Breaking up RFC 1918 reverse space

Chris Buxton chris.p.buxton at gmail.com
Tue Jul 26 07:14:23 UTC 2011


On Jul 25, 2011, at 2:53 PM, Peter Laws wrote:

> On 07/23/11 22:08, Karl Auer wrote:
> 
> 
>> Maybe this is an overly naive approach, but can't you set up one zone
>> for 10.0.0.0/8 and delegate as necessary from that single zone file?
>> Anything that you don't have an answer for will get NXDOMAIN, which is
>> presumably what you want.
> 
>> So:
>> 
>>    zone "10.IN-ADDR.ARPA" {
>>            type master;
>>            file "internal/db.10.rev";
>>            allow-query { network_internal; };
>>    };
>> 
>> Then in the zone file internal/db.0.rev:
>> 
>>    $ORIGIN 10.in-addr.arpa.
>>    [...]
>>    0 3600 IN NS ns00.mydomain.
>>    1 3600 IN NS ns01.mydomain.
>>    ... etc
>> 
> 
> 
> I thought of that, too.  Were I delegating all slivers of the 10/8 space (it's actually 4 10/10 spaces), then I'd have done it long ago and not asked the question.  I'm more confused than that - read on.  :-)
> 
> What I think I didn't make clear in my first post was that I actually want to do two things:
> 
> 1) I want to break 10/8 space into 4 10/10 zones (actual, independent zones).
> 
> 10.0.0.0/10
> 10.64.0.0/10
> 10.128.0.0/10
> 10.192.0.0/10

You could use DNAME records to achieve this division into exactly 4 subzones, although this is conceptually difficult for many people to understand. The practice is remarkably simple.
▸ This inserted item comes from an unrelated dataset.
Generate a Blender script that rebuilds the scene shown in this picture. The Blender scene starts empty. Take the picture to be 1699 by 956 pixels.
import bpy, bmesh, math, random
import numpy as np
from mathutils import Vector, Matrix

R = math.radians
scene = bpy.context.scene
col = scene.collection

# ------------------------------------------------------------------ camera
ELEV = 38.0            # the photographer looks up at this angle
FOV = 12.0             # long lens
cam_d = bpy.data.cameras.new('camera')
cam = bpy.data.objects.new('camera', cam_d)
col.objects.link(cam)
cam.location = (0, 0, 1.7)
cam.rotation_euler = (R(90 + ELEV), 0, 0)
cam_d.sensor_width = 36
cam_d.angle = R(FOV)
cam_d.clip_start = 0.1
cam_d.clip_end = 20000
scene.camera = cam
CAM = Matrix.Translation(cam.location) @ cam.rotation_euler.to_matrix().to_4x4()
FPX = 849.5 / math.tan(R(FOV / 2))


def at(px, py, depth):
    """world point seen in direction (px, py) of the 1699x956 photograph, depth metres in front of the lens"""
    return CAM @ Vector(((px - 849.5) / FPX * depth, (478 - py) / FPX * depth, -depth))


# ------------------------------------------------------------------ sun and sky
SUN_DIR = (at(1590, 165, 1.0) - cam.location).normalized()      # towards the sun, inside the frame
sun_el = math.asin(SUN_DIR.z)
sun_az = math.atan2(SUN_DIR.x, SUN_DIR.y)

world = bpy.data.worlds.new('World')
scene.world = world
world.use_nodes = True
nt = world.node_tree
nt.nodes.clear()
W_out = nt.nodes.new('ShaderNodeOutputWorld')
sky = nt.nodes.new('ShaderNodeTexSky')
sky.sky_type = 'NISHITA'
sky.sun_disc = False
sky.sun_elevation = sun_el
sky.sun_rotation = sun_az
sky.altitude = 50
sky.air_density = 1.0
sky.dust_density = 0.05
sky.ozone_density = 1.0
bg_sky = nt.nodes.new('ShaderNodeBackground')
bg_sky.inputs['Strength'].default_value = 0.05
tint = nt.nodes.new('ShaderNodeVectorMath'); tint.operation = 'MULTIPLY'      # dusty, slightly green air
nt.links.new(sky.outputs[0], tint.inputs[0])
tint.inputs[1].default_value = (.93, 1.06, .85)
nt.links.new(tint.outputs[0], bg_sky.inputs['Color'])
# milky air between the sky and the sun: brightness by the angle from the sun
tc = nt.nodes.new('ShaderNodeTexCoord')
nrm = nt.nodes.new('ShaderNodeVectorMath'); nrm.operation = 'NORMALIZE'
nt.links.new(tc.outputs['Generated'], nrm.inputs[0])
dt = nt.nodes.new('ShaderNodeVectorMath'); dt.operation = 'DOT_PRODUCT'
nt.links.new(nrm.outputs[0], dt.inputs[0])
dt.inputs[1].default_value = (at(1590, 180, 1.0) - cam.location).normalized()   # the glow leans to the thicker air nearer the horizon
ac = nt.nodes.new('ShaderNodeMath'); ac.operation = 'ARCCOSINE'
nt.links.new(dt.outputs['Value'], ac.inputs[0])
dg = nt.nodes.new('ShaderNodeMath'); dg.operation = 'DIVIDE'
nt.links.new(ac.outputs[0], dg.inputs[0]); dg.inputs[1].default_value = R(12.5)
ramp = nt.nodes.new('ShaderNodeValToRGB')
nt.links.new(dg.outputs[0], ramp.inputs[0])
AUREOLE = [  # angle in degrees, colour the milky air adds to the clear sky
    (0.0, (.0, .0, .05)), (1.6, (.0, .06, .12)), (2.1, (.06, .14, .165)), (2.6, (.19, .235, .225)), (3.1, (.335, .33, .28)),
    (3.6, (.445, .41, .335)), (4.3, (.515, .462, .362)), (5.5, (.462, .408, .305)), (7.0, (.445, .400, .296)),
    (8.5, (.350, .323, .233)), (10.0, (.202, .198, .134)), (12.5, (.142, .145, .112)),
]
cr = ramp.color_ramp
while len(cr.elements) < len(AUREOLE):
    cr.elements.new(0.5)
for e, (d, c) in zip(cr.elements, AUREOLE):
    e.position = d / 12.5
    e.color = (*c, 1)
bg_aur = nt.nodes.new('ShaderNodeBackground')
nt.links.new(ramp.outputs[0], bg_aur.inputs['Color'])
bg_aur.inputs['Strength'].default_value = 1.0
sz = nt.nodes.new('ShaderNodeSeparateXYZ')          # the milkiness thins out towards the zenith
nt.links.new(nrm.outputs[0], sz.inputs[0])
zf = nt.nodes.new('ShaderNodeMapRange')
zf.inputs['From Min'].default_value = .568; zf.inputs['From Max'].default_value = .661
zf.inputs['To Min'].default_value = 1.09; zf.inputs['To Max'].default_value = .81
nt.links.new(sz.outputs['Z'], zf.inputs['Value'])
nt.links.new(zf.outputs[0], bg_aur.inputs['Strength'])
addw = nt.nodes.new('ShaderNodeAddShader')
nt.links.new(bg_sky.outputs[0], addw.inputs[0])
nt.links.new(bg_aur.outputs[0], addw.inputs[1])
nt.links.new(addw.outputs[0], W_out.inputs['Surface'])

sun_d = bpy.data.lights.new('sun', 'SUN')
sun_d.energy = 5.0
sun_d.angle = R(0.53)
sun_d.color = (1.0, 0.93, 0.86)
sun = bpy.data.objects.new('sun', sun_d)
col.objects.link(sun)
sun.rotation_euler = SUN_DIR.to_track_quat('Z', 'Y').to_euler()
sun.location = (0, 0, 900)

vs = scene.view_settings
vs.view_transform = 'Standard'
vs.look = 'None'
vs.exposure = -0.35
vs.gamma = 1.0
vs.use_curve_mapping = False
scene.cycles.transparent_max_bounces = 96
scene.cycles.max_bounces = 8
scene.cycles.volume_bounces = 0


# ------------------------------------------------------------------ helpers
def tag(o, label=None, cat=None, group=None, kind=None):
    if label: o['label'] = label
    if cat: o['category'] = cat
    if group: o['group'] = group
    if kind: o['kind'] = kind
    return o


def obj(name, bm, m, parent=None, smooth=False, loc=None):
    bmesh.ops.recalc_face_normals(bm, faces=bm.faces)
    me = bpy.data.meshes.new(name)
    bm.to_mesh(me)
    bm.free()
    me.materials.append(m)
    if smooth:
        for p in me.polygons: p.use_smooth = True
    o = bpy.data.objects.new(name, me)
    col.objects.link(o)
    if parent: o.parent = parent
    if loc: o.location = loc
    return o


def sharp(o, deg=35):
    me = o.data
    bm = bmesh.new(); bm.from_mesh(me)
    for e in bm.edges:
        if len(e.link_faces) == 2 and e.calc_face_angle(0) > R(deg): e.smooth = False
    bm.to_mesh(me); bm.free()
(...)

> 2) Serve one resulting zone myself, delegate all of two others, then delegate parts of the last one.

You must be authoritative for the /8 reverse zone, the first of the /10s, and the last of the /10s. Delegate the other two /10 zones elsewhere.

In the /8, you must delegate all four /10s. For the first and last, delegate to yourself.

In the last /10 reverse zone, delegate parts as needed.

> So my initial question was incomplete.
> 
> 
> I've read about $GENERATEing CNAME records for chunks and then delegating the chunks, for example
> 
> 0	IN	CNAME	0-63.10.in-addr.arpa.
> 1	IN	CNAME	0-63.10.in-addr.arpa.
> 2	IN	CNAME	0-63.10.in-addr.arpa.
> etc

These would be DNAME records, not CNAME. Also, the rdata would typically start with the network address. For example:

0	DNAME	0.0-63.10.in-addr.arpa.
1	DNAME	1.0-63.10.in-addr.arpa.

This is the trick that allows you to divide the /8 into 4 child zones, rather than 256.

> but done with $GENERATE and then actually delegating with

This might work (untested):

$GENERATE 0-63 $.10.in-addr.arpa. DNAME $.0-63.10.in-addr.arpa.

Feel free to remove each instance of ".10.in-addr.arpa.", as this is the current $ORIGIN. For example, this should be equivalent:

$GENERATE 0-63 $ DNAME $.0-63

> 0-63.10.in-addr.arpa.	IN	NS	ns1.edu.
> 64-127.10.in-addr.arpa.	IN	NS	ns2.edu.
> etc

Yes, this is the delegation, which divides the /8 into 4 /10s. Try to have multiple NS records for each zone name:

0-63	NS	ns1.ou.edu.
0-63	NS	ns2.ou.edu.

64-127	NS	some.other.name.server.
64-127	NS	and.another.name.server.

> Where I'm confused (or have confused myself) is the part about wanting to actually break the zone up (I want to break it up for the usual reasons - size and limiting damage)

Are you still confused? If so, try to explain where you're confused.